Euromaidan Press, with the permission of the office of the vice-prime minister, is publishing the English version of the article.
It has been mostly bad news for Ukraine lately. Thousands of civilians found themselves caught between frost and fire under Putin’s fierce onslaught in Donbas – the worst since early 2015. The Kremlin rubs its blood-smeared hands in anticipation of a new division of the world – anticipating that Ukraine is soon to be theirs.

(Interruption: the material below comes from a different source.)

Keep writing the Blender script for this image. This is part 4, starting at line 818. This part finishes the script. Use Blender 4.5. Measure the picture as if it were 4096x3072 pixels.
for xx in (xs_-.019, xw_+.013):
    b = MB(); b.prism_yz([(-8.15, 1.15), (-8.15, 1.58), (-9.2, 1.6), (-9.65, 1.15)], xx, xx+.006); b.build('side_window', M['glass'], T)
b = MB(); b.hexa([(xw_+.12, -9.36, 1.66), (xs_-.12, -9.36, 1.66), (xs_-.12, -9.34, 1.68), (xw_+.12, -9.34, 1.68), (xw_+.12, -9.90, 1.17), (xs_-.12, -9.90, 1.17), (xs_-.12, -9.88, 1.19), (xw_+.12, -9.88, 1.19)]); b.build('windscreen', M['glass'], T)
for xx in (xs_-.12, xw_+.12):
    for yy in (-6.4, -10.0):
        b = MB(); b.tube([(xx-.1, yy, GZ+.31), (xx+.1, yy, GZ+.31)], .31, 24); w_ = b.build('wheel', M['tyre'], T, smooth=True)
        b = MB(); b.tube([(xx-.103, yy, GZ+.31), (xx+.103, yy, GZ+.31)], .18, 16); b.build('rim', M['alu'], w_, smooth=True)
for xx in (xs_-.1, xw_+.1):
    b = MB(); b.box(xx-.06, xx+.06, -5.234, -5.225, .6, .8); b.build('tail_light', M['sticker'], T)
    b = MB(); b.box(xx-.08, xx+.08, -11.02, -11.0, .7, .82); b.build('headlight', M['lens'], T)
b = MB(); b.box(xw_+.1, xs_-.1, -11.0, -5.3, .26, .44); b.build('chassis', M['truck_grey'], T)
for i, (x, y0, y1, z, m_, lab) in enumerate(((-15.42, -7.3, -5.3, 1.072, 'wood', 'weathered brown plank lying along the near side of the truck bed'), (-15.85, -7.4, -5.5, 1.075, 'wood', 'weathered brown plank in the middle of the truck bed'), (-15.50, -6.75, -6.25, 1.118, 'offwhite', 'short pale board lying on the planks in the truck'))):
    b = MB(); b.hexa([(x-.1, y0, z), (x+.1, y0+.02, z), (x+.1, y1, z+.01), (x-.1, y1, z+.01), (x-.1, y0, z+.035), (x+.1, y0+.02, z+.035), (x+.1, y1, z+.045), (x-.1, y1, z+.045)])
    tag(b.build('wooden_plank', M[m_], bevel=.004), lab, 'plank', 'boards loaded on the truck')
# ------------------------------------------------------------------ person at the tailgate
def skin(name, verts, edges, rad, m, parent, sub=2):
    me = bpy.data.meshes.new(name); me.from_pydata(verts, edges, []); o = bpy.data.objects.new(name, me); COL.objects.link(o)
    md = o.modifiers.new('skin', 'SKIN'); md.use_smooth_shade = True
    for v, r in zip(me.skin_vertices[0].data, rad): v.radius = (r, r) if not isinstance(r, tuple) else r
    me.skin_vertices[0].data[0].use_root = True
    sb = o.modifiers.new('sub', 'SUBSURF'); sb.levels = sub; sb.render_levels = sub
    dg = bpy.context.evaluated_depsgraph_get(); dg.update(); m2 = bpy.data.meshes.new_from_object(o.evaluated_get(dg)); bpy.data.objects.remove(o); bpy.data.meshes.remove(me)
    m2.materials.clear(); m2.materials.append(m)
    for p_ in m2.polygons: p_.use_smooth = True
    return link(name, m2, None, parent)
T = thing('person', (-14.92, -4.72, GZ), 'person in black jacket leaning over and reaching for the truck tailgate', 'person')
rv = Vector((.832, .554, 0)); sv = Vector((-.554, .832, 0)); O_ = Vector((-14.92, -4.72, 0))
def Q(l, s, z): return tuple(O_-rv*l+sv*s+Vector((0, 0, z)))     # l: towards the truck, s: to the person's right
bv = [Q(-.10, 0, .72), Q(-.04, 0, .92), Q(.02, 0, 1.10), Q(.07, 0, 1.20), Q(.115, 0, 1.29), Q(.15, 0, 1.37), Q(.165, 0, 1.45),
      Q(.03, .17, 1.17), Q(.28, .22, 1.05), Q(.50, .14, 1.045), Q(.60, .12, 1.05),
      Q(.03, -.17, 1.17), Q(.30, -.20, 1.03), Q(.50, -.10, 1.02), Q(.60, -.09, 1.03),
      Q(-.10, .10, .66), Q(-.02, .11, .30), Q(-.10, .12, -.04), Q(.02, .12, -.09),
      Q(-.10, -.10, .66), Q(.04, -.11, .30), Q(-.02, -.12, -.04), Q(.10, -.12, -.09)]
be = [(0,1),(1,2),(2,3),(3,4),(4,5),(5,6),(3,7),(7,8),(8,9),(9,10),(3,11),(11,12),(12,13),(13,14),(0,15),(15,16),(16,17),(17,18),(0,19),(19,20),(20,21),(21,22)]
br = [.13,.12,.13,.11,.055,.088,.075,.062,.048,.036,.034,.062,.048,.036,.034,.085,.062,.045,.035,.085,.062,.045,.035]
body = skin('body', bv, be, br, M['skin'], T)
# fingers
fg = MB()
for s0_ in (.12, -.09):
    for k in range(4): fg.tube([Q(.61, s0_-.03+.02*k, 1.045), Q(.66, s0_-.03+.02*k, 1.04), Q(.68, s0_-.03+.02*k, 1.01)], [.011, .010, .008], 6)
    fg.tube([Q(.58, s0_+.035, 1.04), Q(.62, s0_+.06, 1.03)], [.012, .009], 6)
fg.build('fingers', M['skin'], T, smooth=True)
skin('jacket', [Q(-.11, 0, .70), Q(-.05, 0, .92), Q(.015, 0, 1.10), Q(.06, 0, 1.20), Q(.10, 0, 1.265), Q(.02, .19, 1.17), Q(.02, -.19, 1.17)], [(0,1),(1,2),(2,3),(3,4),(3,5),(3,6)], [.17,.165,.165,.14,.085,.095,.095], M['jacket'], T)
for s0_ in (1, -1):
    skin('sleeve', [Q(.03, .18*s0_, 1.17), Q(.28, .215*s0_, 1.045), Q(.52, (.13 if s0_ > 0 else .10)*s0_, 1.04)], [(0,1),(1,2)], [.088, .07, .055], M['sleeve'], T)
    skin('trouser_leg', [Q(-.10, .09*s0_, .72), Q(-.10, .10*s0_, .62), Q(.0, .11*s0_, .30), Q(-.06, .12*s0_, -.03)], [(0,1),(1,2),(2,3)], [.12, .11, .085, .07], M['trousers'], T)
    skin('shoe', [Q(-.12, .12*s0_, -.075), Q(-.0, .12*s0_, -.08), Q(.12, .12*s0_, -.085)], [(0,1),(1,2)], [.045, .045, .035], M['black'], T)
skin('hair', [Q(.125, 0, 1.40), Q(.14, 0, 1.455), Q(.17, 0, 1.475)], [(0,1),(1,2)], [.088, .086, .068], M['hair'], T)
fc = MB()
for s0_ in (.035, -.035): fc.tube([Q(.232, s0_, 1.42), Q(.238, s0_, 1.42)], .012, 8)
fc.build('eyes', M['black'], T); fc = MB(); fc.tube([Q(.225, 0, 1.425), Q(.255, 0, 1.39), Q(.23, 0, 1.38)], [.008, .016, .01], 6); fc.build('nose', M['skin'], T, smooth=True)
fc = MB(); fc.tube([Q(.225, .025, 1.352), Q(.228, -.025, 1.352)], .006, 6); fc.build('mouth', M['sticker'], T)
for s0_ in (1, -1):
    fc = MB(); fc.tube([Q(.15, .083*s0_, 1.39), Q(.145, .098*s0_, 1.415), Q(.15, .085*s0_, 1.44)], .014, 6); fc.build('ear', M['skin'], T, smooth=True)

When did things become so bad? It didn’t start the last week or the last year. Partly, it started much earlier. And partly – in February 2014, when Russia invaded Ukraine. We all remember those days. Ukraine pleaded with Russia to stop. The West pleaded with Ukraine not to respond militarily. And only Russia pleaded with no one – they just did their thing: disrupting, manipulating and occupying the land that wasn’t theirs.
We choked back then.
It took Ukraine three long months in 2014 – March, April, May – to overcome the shock and to start fighting back. Sadly, many in the West still seem choked. Russia messes with your elections, corrupts you, plays you – and you still plead. You still appeal to the good will of someone who made a habit of carving up his neighbors.
Some of you probably think if you give Russia what they want, this nightmare will go away. You just can’t figure out what they want.
Well here is a newsflash for you: they don’t believe in the “rise of the West” combined with the “rise of the rest.”
Yes, this goes against logic. However – so does Moscow’s whole zero-sum world picture. Yes, this goes against everything we learned in the last 25 years. However – rolling back these 25 years stands atop their to-do-list.
Don’t fool yourselves – this didn’t happen because Russia misunderstood you. It happened because we all misunderstood Russia. We thought the Soviet Union was dead all these years – but it wasn’t. It was re-grouping. It was getting ready for a revanche.
“Houston, we have a problem.” And the problem is the USSR 2.0, an FSB-run state, capable of things that USSR 1.0 could only dream of: get inside your political discourse and mess with it, de-value your values, corrupt your elites, disrupt your unions.
No, Russia’s rulers are no big thinkers.
So, why indeed not give Russia what it wants? Well, for one thing – because above all it wants Ukraine. And Ukraine won’t play along. It’s a basic contradiction: Ukraine wants to be free, whereas Putin wants Ukraine to be on his leash. What kind of a deal can come out of it, other than at a cost of Ukraine’s core and legitimate interests?
A deal with Putin can be like a deal with the devil: he gives you something – and you give him your whole belief system in return. He gives you something – and you put up with a new division of the world. He gives you something – and you look away when he destroys his neighbors.
Ten thousand Ukrainians didn’t give their lives so that Putin would get in the end what he wanted.
If you are tempted to strike a deal with Putin – we can’t change it. But don’t make a deal at the cost of the freedom of others. It would be a sleazy thing to do, a sin that would haunt you forever. Freedom cannot be a part of geopolitical game. NATO, EU, democracy, international law cannot be for sale.
There can’t be any honest deal between the West and Russia without an honest deal between Ukraine and Russia. And the only honest deal between Ukraine and Russia can be based on restoring Ukraine’s sovereignty over its territory. Not under Russia’s conditions, but under the conditions of international law. Sadly, it doesn’t look like Russia is ready for that at this particular point.
It’s time to stand your ground. Not a long time ago the West considered the whole world its “ground” – simply because it thought democracy was essential to all human beings. This concept is being challenged now by someone who doesn’t think much of democracy. He suggests dividing the world anew – between those who live in democracy and those who can do without.
If the West succumbs to it, the time would be rolled back to the pre-Reagan era. The free world would become smaller. And smaller. And smaller. In the end, it will be smaller, than the world of tyranny and on retreat. Keep in mind: if freedom dies in Syria, if it dies in Ukraine – a part of it dies in the West too. So, try to do the seemingly impossible: stay strong in this time of trial. The history will measure you by that.